Data:
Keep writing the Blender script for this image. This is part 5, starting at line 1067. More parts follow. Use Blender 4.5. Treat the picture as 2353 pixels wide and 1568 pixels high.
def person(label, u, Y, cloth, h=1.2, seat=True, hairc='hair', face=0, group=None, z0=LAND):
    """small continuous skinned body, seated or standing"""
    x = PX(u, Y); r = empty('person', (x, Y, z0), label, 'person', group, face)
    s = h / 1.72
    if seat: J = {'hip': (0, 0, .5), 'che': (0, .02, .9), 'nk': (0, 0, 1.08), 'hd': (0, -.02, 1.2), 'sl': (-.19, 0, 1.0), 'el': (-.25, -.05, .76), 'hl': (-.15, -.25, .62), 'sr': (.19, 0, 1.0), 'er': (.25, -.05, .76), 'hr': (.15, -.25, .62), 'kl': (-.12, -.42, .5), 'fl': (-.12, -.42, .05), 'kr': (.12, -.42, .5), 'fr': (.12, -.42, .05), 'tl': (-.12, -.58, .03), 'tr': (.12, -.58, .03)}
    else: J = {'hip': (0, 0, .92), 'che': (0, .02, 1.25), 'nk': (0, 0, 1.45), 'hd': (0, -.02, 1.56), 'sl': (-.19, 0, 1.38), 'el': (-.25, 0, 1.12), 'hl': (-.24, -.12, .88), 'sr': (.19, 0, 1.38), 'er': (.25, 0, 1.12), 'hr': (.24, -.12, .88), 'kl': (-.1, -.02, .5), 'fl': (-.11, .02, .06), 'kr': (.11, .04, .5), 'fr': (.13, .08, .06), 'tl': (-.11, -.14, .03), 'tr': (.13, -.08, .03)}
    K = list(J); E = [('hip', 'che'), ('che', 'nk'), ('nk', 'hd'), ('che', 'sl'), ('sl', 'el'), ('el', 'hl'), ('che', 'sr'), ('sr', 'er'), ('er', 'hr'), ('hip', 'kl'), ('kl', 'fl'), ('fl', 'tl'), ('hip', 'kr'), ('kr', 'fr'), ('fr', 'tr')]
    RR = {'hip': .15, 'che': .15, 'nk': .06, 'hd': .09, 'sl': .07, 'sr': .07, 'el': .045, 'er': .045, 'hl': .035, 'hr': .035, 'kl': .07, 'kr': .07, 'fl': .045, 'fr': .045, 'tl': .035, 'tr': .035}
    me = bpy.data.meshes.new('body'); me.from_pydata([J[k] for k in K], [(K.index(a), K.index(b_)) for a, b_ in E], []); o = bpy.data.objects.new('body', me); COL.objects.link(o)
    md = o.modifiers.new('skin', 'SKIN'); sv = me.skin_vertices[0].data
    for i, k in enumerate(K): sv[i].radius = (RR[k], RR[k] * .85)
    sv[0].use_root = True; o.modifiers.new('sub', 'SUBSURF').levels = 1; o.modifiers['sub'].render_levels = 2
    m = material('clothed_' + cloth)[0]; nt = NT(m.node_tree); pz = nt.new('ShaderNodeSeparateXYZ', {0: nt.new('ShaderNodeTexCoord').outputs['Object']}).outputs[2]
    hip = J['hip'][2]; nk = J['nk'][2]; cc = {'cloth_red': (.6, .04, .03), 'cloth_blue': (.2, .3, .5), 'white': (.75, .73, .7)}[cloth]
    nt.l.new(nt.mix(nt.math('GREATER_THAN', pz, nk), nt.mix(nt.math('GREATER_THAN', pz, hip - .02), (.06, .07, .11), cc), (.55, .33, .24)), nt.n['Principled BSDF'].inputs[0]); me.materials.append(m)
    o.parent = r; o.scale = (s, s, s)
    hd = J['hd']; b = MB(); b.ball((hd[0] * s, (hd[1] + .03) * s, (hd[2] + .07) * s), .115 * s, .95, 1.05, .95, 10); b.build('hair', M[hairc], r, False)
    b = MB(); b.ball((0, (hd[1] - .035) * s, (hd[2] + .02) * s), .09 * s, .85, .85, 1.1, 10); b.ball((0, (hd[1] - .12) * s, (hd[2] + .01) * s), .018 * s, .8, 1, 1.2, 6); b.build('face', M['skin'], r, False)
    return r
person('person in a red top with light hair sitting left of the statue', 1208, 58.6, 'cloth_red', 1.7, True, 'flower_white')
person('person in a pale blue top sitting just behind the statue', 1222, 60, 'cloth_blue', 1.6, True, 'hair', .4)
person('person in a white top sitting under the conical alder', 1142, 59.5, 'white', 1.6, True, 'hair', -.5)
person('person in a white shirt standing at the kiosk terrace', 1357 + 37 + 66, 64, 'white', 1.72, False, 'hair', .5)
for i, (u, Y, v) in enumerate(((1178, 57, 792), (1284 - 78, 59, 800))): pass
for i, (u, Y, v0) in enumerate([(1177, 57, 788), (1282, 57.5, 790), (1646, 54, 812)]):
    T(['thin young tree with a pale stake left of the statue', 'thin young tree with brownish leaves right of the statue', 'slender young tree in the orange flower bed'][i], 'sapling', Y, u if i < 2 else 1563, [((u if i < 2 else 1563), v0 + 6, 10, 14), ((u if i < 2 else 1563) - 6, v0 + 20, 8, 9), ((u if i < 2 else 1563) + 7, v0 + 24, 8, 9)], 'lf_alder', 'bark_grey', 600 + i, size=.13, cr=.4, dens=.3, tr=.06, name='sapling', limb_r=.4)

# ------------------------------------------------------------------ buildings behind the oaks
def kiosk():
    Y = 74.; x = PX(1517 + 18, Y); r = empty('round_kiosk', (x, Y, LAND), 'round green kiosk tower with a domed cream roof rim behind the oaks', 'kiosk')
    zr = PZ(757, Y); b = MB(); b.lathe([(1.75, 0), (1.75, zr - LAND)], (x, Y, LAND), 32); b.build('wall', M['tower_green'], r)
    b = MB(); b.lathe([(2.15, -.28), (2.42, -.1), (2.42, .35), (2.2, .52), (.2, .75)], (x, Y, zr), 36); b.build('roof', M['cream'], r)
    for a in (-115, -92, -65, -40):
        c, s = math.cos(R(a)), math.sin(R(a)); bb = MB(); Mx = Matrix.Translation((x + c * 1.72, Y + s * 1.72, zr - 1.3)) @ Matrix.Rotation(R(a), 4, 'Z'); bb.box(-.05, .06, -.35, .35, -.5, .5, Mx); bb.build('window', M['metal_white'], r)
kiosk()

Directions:
Give the data again, exactly as it stands.

Exercise response:
Keep writing the Blender script for this image. This is part 5, starting at line 1067. More parts follow. Use Blender 4.5. Treat the picture as 2353 pixels wide and 1568 pixels high.
def person(label, u, Y, cloth, h=1.2, seat=True, hairc='hair', face=0, group=None, z0=LAND):
    """small continuous skinned body, seated or standing"""
    x = PX(u, Y); r = empty('person', (x, Y, z0), label, 'person', group, face)
    s = h / 1.72
    if seat: J = {'hip': (0, 0, .5), 'che': (0, .02, .9), 'nk': (0, 0, 1.08), 'hd': (0, -.02, 1.2), 'sl': (-.19, 0, 1.0), 'el': (-.25, -.05, .76), 'hl': (-.15, -.25, .62), 'sr': (.19, 0, 1.0), 'er': (.25, -.05, .76), 'hr': (.15, -.25, .62), 'kl': (-.12, -.42, .5), 'fl': (-.12, -.42, .05), 'kr': (.12, -.42, .5), 'fr': (.12, -.42, .05), 'tl': (-.12, -.58, .03), 'tr': (.12, -.58, .03)}
    else: J = {'hip': (0, 0, .92), 'che': (0, .02, 1.25), 'nk': (0, 0, 1.45), 'hd': (0, -.02, 1.56), 'sl': (-.19, 0, 1.38), 'el': (-.25, 0, 1.12), 'hl': (-.24, -.12, .88), 'sr': (.19, 0, 1.38), 'er': (.25, 0, 1.12), 'hr': (.24, -.12, .88), 'kl': (-.1, -.02, .5), 'fl': (-.11, .02, .06), 'kr': (.11, .04, .5), 'fr': (.13, .08, .06), 'tl': (-.11, -.14, .03), 'tr': (.13, -.08, .03)}
    K = list(J); E = [('hip', 'che'), ('che', 'nk'), ('nk', 'hd'), ('che', 'sl'), ('sl', 'el'), ('el', 'hl'), ('che', 'sr'), ('sr', 'er'), ('er', 'hr'), ('hip', 'kl'), ('kl', 'fl'), ('fl', 'tl'), ('hip', 'kr'), ('kr', 'fr'), ('fr', 'tr')]
    RR = {'hip': .15, 'che': .15, 'nk': .06, 'hd': .09, 'sl': .07, 'sr': .07, 'el': .045, 'er': .045, 'hl': .035, 'hr': .035, 'kl': .07, 'kr': .07, 'fl': .045, 'fr': .045, 'tl': .035, 'tr': .035}
    me = bpy.data.meshes.new('body'); me.from_pydata([J[k] for k in K], [(K.index(a), K.index(b_)) for a, b_ in E], []); o = bpy.data.objects.new('body', me); COL.objects.link(o)
    md = o.modifiers.new('skin', 'SKIN'); sv = me.skin_vertices[0].data
    for i, k in enumerate(K): sv[i].radius = (RR[k], RR[k] * .85)
    sv[0].use_root = True; o.modifiers.new('sub', 'SUBSURF').levels = 1; o.modifiers['sub'].render_levels = 2
    m = material('clothed_' + cloth)[0]; nt = NT(m.node_tree); pz = nt.new('ShaderNodeSeparateXYZ', {0: nt.new('ShaderNodeTexCoord').outputs['Object']}).outputs[2]
    hip = J['hip'][2]; nk = J['nk'][2]; cc = {'cloth_red': (.6, .04, .03), 'cloth_blue': (.2, .3, .5), 'white': (.75, .73, .7)}[cloth]
    nt.l.new(nt.mix(nt.math('GREATER_THAN', pz, nk), nt.mix(nt.math('GREATER_THAN', pz, hip - .02), (.06, .07, .11), cc), (.55, .33, .24)), nt.n['Principled BSDF'].inputs[0]); me.materials.append(m)
    o.parent = r; o.scale = (s, s, s)
    hd = J['hd']; b = MB(); b.ball((hd[0] * s, (hd[1] + .03) * s, (hd[2] + .07) * s), .115 * s, .95, 1.05, .95, 10); b.build('hair', M[hairc], r, False)
    b = MB(); b.ball((0, (hd[1] - .035) * s, (hd[2] + .02) * s), .09 * s, .85, .85, 1.1, 10); b.ball((0, (hd[1] - .12) * s, (hd[2] + .01) * s), .018 * s, .8, 1, 1.2, 6); b.build('face', M['skin'], r, False)
    return r
person('person in a red top with light hair sitting left of the statue', 1208, 58.6, 'cloth_red', 1.7, True, 'flower_white')
person('person in a pale blue top sitting just behind the statue', 1222, 60, 'cloth_blue', 1.6, True, 'hair', .4)
person('person in a white top sitting under the conical alder', 1142, 59.5, 'white', 1.6, True, 'hair', -.5)
person('person in a white shirt standing at the kiosk terrace', 1357 + 37 + 66, 64, 'white', 1.72, False, 'hair', .5)
for i, (u, Y, v) in enumerate(((1178, 57, 792), (1284 - 78, 59, 800))): pass
for i, (u, Y, v0) in enumerate([(1177, 57, 788), (1282, 57.5, 790), (1646, 54, 812)]):
    T(['thin young tree with a pale stake left of the statue', 'thin young tree with brownish leaves right of the statue', 'slender young tree in the orange flower bed'][i], 'sapling', Y, u if i < 2 else 1563, [((u if i < 2 else 1563), v0 + 6, 10, 14), ((u if i < 2 else 1563) - 6, v0 + 20, 8, 9), ((u if i < 2 else 1563) + 7, v0 + 24, 8, 9)], 'lf_alder', 'bark_grey', 600 + i, size=.13, cr=.4, dens=.3, tr=.06, name='sapling', limb_r=.4)

# ------------------------------------------------------------------ buildings behind the oaks
def kiosk():
    Y = 74.; x = PX(1517 + 18, Y); r = empty('round_kiosk', (x, Y, LAND), 'round green kiosk tower with a domed cream roof rim behind the oaks', 'kiosk')
    zr = PZ(757, Y); b = MB(); b.lathe([(1.75, 0), (1.75, zr - LAND)], (x, Y, LAND), 32); b.build('wall', M['tower_green'], r)
    b = MB(); b.lathe([(2.15, -.28), (2.42, -.1), (2.42, .35), (2.2, .52), (.2, .75)], (x, Y, zr), 36); b.build('roof', M['cream'], r)
    for a in (-115, -92, -65, -40):
        c, s = math.cos(R(a)), math.sin(R(a)); bb = MB(); Mx = Matrix.Translation((x + c * 1.72, Y + s * 1.72, zr - 1.3)) @ Matrix.Rotation(R(a), 4, 'Z'); bb.box(-.05, .06, -.35, .35, -.5, .5, Mx); bb.build('window', M['metal_white'], r)
kiosk()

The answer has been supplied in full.